Half-Orphan Girl

I am not that girl. I am not that half-orphan girl. I am not the girl who lost her father, who has only one parent. A dying father is not part of my narrative. I am not this somehow 48-year-old woman who remembers the passing of the last generation of great aunts and great uncles and grandmothers, wakes and funerals and cemeteries in Brooklyn, being five and six and seven, wearing dresses and tights and black patent leather shoes, sitting quietly while my parents kneeled in front of caskets, praying.

I am not experiencing for myself what my mother and father and aunts and uncles experienced then. I am not one of the grown ups being introduced to that five and six and seven-year-old girl, who wasn’t quite sure who they were, or what to say to them.

I am that five and six and seven-year-old girl, safe and sound in the backseat of her parents’ old Pontiac, father driving east on the Belt Parkway, mother telling her to close her eyes and go to sleep.

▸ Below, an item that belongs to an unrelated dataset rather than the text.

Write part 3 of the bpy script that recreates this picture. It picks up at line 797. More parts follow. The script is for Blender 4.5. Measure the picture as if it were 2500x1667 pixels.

3 Responses to “Half-Orphan Girl”

  1. Liz,
    Again, I’m so sorry for your loss. It gets a little easier to live with over time. My dad died in 1998; I still miss him so much! But fewer things now bring me directly to tears. Losing a parent, especially one you were close to, sucks big time.

  2. Michele Aquino Says:

    I awoke this morning thinking of you and found this thoughtful prose. Keep writing, Liz. It has the power to heal.